> _EXERCISE BRIEF_
Print the material below exactly as it stands, please, from its first line to the line holding "z = .55+.5*i;", with no pictures.
----------
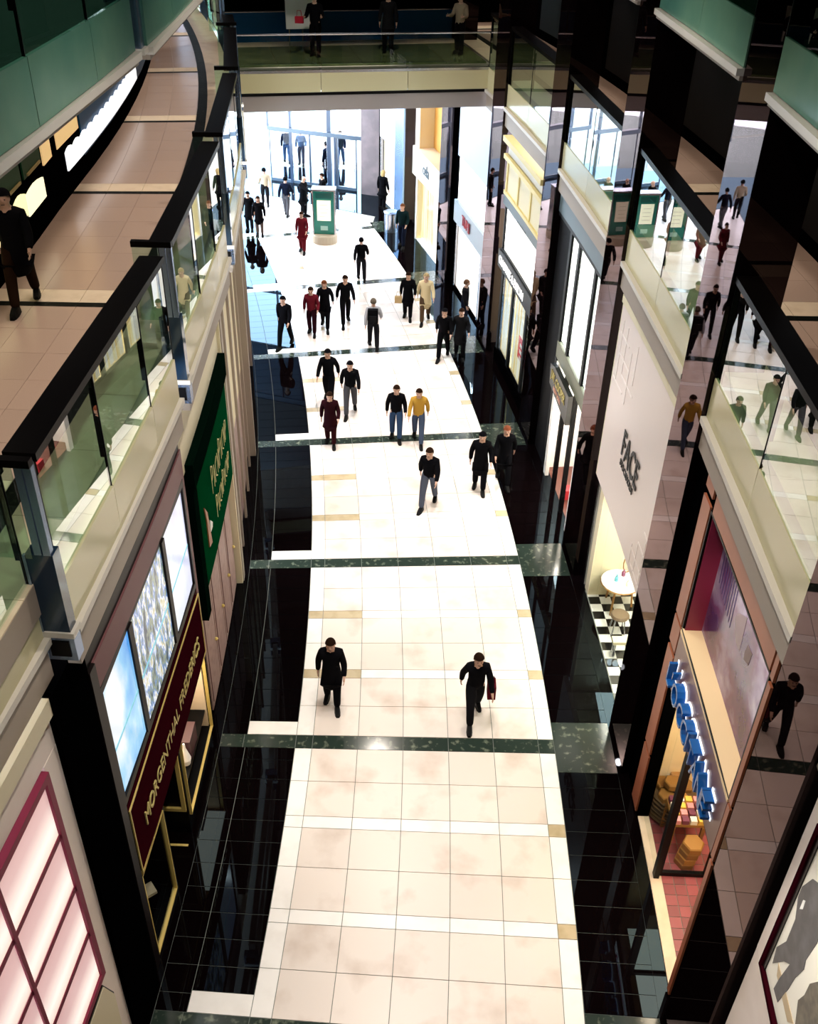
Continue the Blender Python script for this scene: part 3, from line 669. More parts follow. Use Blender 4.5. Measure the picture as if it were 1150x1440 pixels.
for a, b_ in ((96.75, -.392), (97.27, -.392), (96.75, -.304), (97.27, -.304)): MB().box(W(a, b_, .36), radv(-.3), tang(-.3), (.06, .06, .72)).build('leg', M_HEX, tb)
pk = [mat('pink_packet', (.75, .30, .35), .5), mat('yellow_packet', (.85, .55, .10), .5), mat('white_packet', (.9, .85, .8), .5), mat('plum_packet', (.15, .03, .08), .5)]
nm = ['pink', 'yellow', 'white', 'plum']
for i in range(4):
    for j in range(4):
        q = (i*3+j) % 4; o = MB().box(W(96.80+.14*i, -.385+.024*j, .78+.05), radv(-.3), tang(-.3), (.11, .11, .10)).build('soap_packet', pk[q])
        tag(o, 'small %s soap packet set out on the wooden display table' % nm[q], 'packet', nm[q]+' packets on the display table')
for i in range(5):
    z = .55+.5*i; panel(t, 'wall_shelf', M_HEX, 97.6, 98.2, -.222, -.207, z, z+.04)

# ================= right: cosmetics front with the big pale panel
t = front('cosmetics_shopfront', 'tall pale rose panel shopfront lettered FACE over a chequered floor', 'R', .5)
panel(t, 'sign_panel', M_PALEROSE, 96.30, 96.42, .115, .845, 3.12, 7.16)
panel(t, 'panel_top', M_CREAM, 96.27, 96.45, .115, .85, 7.16, 7.32)
panel(t, 'panel_return', M_CREAM, 96.30, 96.5, .845, .852, 3.12, 7.2)
for a, zz0, zz1, bb in ((.80, 5.6, 6.9, 0), (.74, 5.9, 6.9, 0), (.66, 5.5, 6.6, 0), (.60, 6.1, 6.9, 0), (.17, 3.2, 4.3, 0), (.24, 3.2, 4.0, 0), (.30, 3.25, 3.7, 0), (.13, 3.3, 4.6, 0)):
    MB().pbox(96.29, 96.30, a-.003, a+.003, zz0, zz1).build('embossed_line', M_SLOT, t)
for a, b_, zz in ((.70, .82, 6.6), (.66, .80, 6.2), (.58, .74, 5.9), (.70, .83, 5.6), (.13, .30, 3.6), (.12, .24, 4.0), (.14, .28, 3.3), (.12, .2, 4.4)):
    MB().pbox(96.29, 96.30, a, b_, zz-.018, zz+.018).build('embossed_line', M_SLOT, t)
s = MB(); text_mesh(s, 'FACE', .80, W(96.29, .592, 4.64), -tang(.45), Z, .015, .74, bold=.007); s.build('lettering', M_BLACKINK, t)
s = MB(); text_mesh(s, 'STOCKHOLM', .20, W(96.29, .580, 4.42), -tang(.45), Z, .015, .92, bold=.003); s.build('small_lettering', M_BLACKINK, t)
panel(t, 'jamb', M_CREAM, 96.42, 97.1, .77, .82, 0, 3.12); panel(t, 'jamb', M_STEEL, 96.40, 96.6, .83, .85, 0, 3.12)
room(t, .115, .80, 96.44, 98.6, .0, 3.12, mat('ivory_wall', (.85, .80, .66), .5), None, 240, (1, .95, .82))
tb = panel(t, 'shop_floor', M_JOINT, 96.40, 98.6, .115, .80, -.01, .012)
for i in range(8):
    for j in range(16):
        a = .115+.685*j/16; tile(tb, 'floor_tile', M_WTILE if (i+j) % 2 else M_KTILE, 96.42+.26*i, 96.68+.26*i, a, a+.685/16, .012, .02, .002)
for a, b_ in ((.12, .44), (.445, .765)): panel(t, 'shop_glass', M_SHOPGLASS, 96.42, 96.432, a, b_, .05, 3.1)
tb = thing('makeup_table', 'white kidney-shaped make-up table with brown edge on the chequered floor', 'table', W(97.0, .70, 0))
MB().lathe(W(97.0, .70, .74), [(.42, 0), (.44, .03), (.42, .05)], 20).build('table_top', M_PWHITE, tb); MB().lathe(W(97.0, .70, .72), [(.43, 0), (.455, .02), (.43, .035)], 20).build('table_edge', M_HEX, tb)
for i in range(3): a = 2*PI*i/3; MB().tube([W(97.0, .70, .72)+Vector((.28*cos(a), .28*sin(a), 0)), W(97.0, .70, .02)+Vector((.36*cos(a), .36*sin(a), 0))], .025).build('leg', M_HEX, tb)
b = MB().tube([W(97.2, .75, .79)+Vector((.1*sin(2*PI*i/12), 0, .25+.25*cos(2*PI*i/12))) for i in range(13)], .015); b.build('mirror_rim', M_HEX, tb)
for i, (du, dr, c, lb) in enumerate(((.0, -.1, (.1, .4, .5), 'teal'), (.03, .1, (.25, .04, .12), 'plum'), (-.03, .12, (.8, .75, .6), 'cream'))):
    tag(MB().lathe(W(97.0+dr, .70+du, .79), [(.045, 0), (.045, .10), (.02, .12), (.02, .17)], 10).build('lotion_bottle', mat(lb+'_bottle', c, .25)), lb+' lotion bottle on the white make-up table', 'bottle', 'bottles on the make-up table')
st = thing('make_up_stool', 'brown-seated stool with thin legs on the chequered floor', 'stool', W(96.85, .56, 0))
MB().lathe(W(96.85, .56, .46), [(.2, 0), (.22, .04), (.18, .08)], 14).build('seat', mat('brown_leather', (.14, .09, .05), .45), st)
for i in range(4): a = PI/4+PI/2*i; MB().tube([W(96.85, .56, .46)+Vector((.14*cos(a), .14*sin(a), 0)), W(96.85, .56, .02)+Vector((.2*cos(a), .2*sin(a), 0))], .015).build('leg', M_STEEL, st)
bn = thing('cream_bench', 'low cream bench standing on the chequered floor', 'bench', W(96.75, .44, 0))
panel(bn, 'seat', M_CREAM, 96.55, 97.1, .42, .455, .38, .46)
for a, b_ in ((96.6, .425), (97.05, .425), (96.6, .45), (97.05, .45)): MB().box(W(a, b_, .2), radv(.4), tang(.4), (.05, .05, .37)).build('leg', M_STEEL, bn)

# ================= right: dark front with gold-lettered sign
t = front('menswear_shopfront', 'dark-framed shopfront with tall white windows and a gold-lettered black sign', 'R', 1.45)
panel(t, 'header', mat('slate_header', (.10, .14, .16), .4), 96.33, 96.45, 1.11, 1.89, 6.86, 7.3)
panel(t, 'frame_head', M_BLACKMETAL, 96.34, 96.46, 1.11, 1.89, 6.76, 6.86)
for a in (1.125, 1.30, 1.56, 1.70): panel(t, 'mullion', M_BLACKMETAL, 96.39, 96.5, a-.014, a+.014, 3.4, 6.8)
for a, b_ in ((1.14, 1.287), (1.314, 1.546), (1.574, 1.686)):
    panel(t, 'lit_blind', M_LITWHITE, 96.45, 96.48, a, b_, 3.9, 6.76)
    panel(t, 'window_pane', M_SHOPGLASS, 96.42, 96.43, a, b_, 3.9, 6.76)
panel(t, 'side_panel', M_DARK, 96.4, 96.6, 1.714, 1.892, 0, 6.86)
panel(t, 'canopy', mat('olive_canopy', (.18, .19, .13), .4), 96.37, 96.46, 1.11, 1.70, 3.42, 3.86)
MB().prism([(1.335, 2.62), (1.66, 2.78), (1.675, 3.30), (1.60, 3.40), (1.335, 3.42)], 96.22, 96.34).build('sign_board', mat('black_sign', (.006, .008, .007), .3), t)
s = MB(); text_mesh(s, 'J.W. COOPER', .34, W(96.215, 1.64, 3.02), -tang(1.5), Z, .015, .76); s.build('sign_lettering', M_GOLDT, t)
s = MB(); text_mesh(s, 'NEW YORK', .16, W(96.215, 1.58, 2.82), -tang(1.5), Z, .015, .95); s.build('small_lettering', mat('pink_gold', (.75, .4, .3), .4), t)
room(t, 1.13, 1.69, 96.5, 98.2, .0, 3.4, mat('white_wall', (.9, .88, .84), .5), mat('wood_floor', (.10, .03, .02), .3), 260, (1, .93, .8))
for a in (1.13, 1.335, 1.50, 1.69): panel(t, 'door_post', M_BLACKMETAL, 96.36, 96.46, a-.012, a+.012, 0, 3.42)
panel(t, 'white_post', M_PWHITE, 96.34, 96.44, 1.62, 1.655, 0, 3.42); panel(t, 'white_post', M_PWHITE, 96.34, 96.44, 1.16, 1.20, 0, 3.42)
tag(panel(None, 'hanging_garment', mat('coral_cloth', (.7, .2, .12), .7), 96.9, 97.05, 1.36, 1.42, 1.2, 2.3), 'coral garment hanging in the doorway under the gold-lettered sign', 'garment')
smallbox('red_bag', 'small red bag on the floor of the menswear doorway', 'bag', 96.7, 1.44, .02, (.2, .3, .28), mat('red_cloth', (.45, .02, .03), .6))

# ================= right: yellow cornice front
t = front('toiletries_shopfront', 'yellow corniced toiletries shopfront with white letters on a dark band', 'R', 2.45)
M_YEL = mat('pale_yellow_paint', (.72, .60, .26), .45); M_YELP = mat('cream_inset', (.70, .63, .42), .5)
panel(t, 'cornice', M_YEL, 96.14, 96.5, 2.115, 2.83, 7.05, 7.2); panel(t, 'cornice', M_YEL, 96.20, 96.5, 2.115, 2.83, 6.55, 6.68)
panel(t, 'frieze', mat('pale_grey_frieze', (.72, .70, .66), .5), 96.32, 96.5, 2.12, 2.82, 6.68, 7.05)
panel(t, 'panel_field', M_YELP, 96.34, 96.5, 2.12, 2.82, 5.6, 6.55)
for a in (2.13, 2.36, 2.59, 2.81): panel(t, 'stile', M_YEL, 96.30, 96.36, a-.01, a+.01, 5.6, 6.55)
panel(t, 'rail', M_YEL, 96.28, 96.5, 2.115, 2.83, 5.5, 5.6)
panel(t, 'dark_head', mat('dark_slate', (.03, .05, .055), .35), 96.3, 96.5, 2.11, 2.83, 5.2, 5.5)
panel(t, 'lit_panel', M_LITWHITE, 96.36, 96.5, 2.135, 2.775, 3.86, 5.2)
frame(t, 'lit_panel_frame', M_BLACKMETAL, 96.32, 96.5, 2.115, 2.80, 3.80, 5.24, .06)
panel(t, 'sign_band', M_BLACKINK, 96.26, 96.5, 2.11, 2.82, 3.26, 3.80)
s = MB(); text_mesh(s, 'CRABTREE & EVELYN', .36, W(96.255, 2.795, 3.42), -tang(2.45), Z, .02, .92); s.build('lettering', lit('lit_white_letters', (1, 1, 1), 1.0), t)
room(t, 2.13, 2.78, 96.5, 97.9, .45, 3.24, mat('warm_wall', (.92, .76, .42), .5), M_CREAM, 330, (1, .86, .58))
panel(t, 'stall_riser', M_PIER, 96.36, 96.5, 2.11, 2.82, 0, .45)
for a in (2.125, 2.28, 2.56, 2.785): panel(t, 'mullion', M_BLACKMETAL, 96.38, 96.46, a-.016, a+.016, .3, 3.3)
M_WARMD = picture('warm_display', [(.36, (.95, .62, .16)), (.48, (1, .88, .52)), (.58, (1, .97, .85))], 2.6, (2, 2, .12))
M_COOLD = picture('white_display', [(.36, (.85, .80, .66)), (.46, (1, .97, .9)), (.58, (1, 1, 1))], 2.2, (1.5, 1.5, .25))
M_COOLD.node_tree.nodes['Principled BSDF'].inputs['Emission Strength'].default_value = 1.5
for a, b_ in ((2.141, 2.264), (2.296, 2.544), (2.576, 2.769)): panel(t, 'lit_display', M_WARMD, 96.50, 96.53, a, b_, .5, 3.24)
for a, b_ in ((2.141, 2.264), (2.296, 2.544), (2.576, 2.769)): panel(t, 'window_pane', M_SHOPGLASS, 96.40, 96.41, a, b_, .45, 3.26)
panel(t, 'window_poster', mat('red_poster', (.62, .05, .06), .5, emit=.4), 96.47, 96.49, 2.16, 2.42, 1.25, 1.95)
for i in range(3):
    for j in range(3): MB().pbox(96.46, 96.47, 2.19+.075*i, 2.235+.075*i, 1.28+.2*j, 1.38+.2*j).build('poster_print', M_PWHITE, t)
for i in range(4): panel(t, 'display_shelf', M_CREAM, 97.4, 97.85, 2.15, 2.76, .9+.5*i, .94+.5*i)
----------
> _TASK OUTPUT_
Continue the Blender Python script for this scene: part 3, from line 669. More parts follow. Use Blender 4.5. Measure the picture as if it were 1150x1440 pixels.
for a, b_ in ((96.75, -.392), (97.27, -.392), (96.75, -.304), (97.27, -.304)): MB().box(W(a, b_, .36), radv(-.3), tang(-.3), (.06, .06, .72)).build('leg', M_HEX, tb)
pk = [mat('pink_packet', (.75, .30, .35), .5), mat('yellow_packet', (.85, .55, .10), .5), mat('white_packet', (.9, .85, .8), .5), mat('plum_packet', (.15, .03, .08), .5)]
nm = ['pink', 'yellow', 'white', 'plum']
for i in range(4):
    for j in range(4):
        q = (i*3+j) % 4; o = MB().box(W(96.80+.14*i, -.385+.024*j, .78+.05), radv(-.3), tang(-.3), (.11, .11, .10)).build('soap_packet', pk[q])
        tag(o, 'small %s soap packet set out on the wooden display table' % nm[q], 'packet', nm[q]+' packets on the display table')
for i in range(5):
    z = .55+.5*i; panel(t, 'wall_shelf', M_HEX, 97.6, 98.2, -.222, -.207, z, z+.04)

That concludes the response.